Instructively, such spiraling inflation would inadvertently weaken the Naira exchange rate, particularly, if government’s revenue base remains constrained by low crude oil prices. Conversely, further depreciation of the Naira exchange rate will again invariably spark higher fuel prices; for example, if dollar appreciates under demand pressure to say N300=$1, imported fuel price will simultaneously rise by about 50% without any subsidy! The question, however, is how Nigerians will react to the impact of another significant spike in fuel price, with the inevitable knock on impact on the already oppressive general price level.

In essence, it is clear that unless inflation and Naira exchange rate can be kept in check, fuel price will remain volatile with serious social and economic consequences which will make subsidy abolition very unpopular. Consequently, Kachikwu’s observation is “that the President is a lot more disposed to attacking subsidy, once he is able to deal with the palliative issues rather than simply yanking it out”.

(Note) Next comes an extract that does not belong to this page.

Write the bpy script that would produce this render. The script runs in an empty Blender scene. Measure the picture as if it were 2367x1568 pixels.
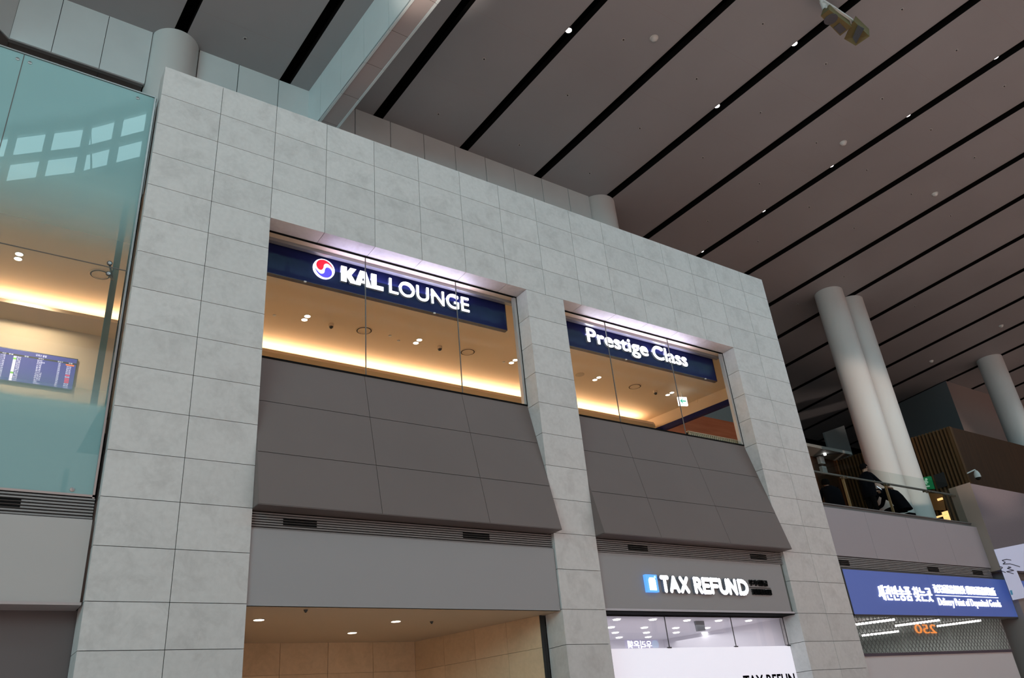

To this end, the government would first, according to Kachikwu, seek to direct more funds towards improving facilities in such areas as the National Health Scheme, railway network and power infrastructure. Clearly, these are medium to long term gestation projects for which completion could dovetail close into the election campaign year of 2018-19. Thus, despite the attendant distortions inherent, subsidy may unfortunately remain with us for at least 2-3 years hence, or even possibly longer, if inflation and exchange rate depreciation also remain irrepressible.

In reality, the promise of palliative measures is not new in our endless battle to mitigate the impact of rising fuel prices; regrettably, both the Obasanjo model and Jonathan’s version of Sure-P failed miserably to create the desired impact on social infrastructure and job creation. There is currently nothing to suggest that the Buhari model of palliatives will have a successful coloration, while there is similarly no indication, either, that the Naira exchange rate will remain stable: such uncertainties on these critical issues portend serious economic dislocation, which cannot, surely, be the expectation of the quality of change Nigerians desire.

It is noteworthy that Kachikwu made no reference, whatsoever, to any plan for the construction of more public refineries to reduce the huge forex outflow from fuel imports; this omission may be read as body language to imply that government may not be looking in the direction of new government refineries as solution to unbridled fuel imports, high fuel prices and related subsidy payments or depleting forex reserves.

Instructively, despite government’s apparent dilemma, the fuel supply and subsidy debacle will be salutarily resolved, if the Naira exchange rate gradually becomes stronger; for example, if Naira exchanges for N100=$1, fuel price will rapidly collapse without subsidy to below the current N87/litre and may accommodate a petrol sale tax/litre to bolster government revenue.

The Naira exchange rate would invariably harden once government decides to stop subsidising the dollar exchange rate with the steadily depreciating Naira values caused by CBN’s induced systemic Naira surplus which has poisoned our economy over the years.  The Naira will be stronger when CBN stops substituting Naira allocations for distributable dollar denominated revenue.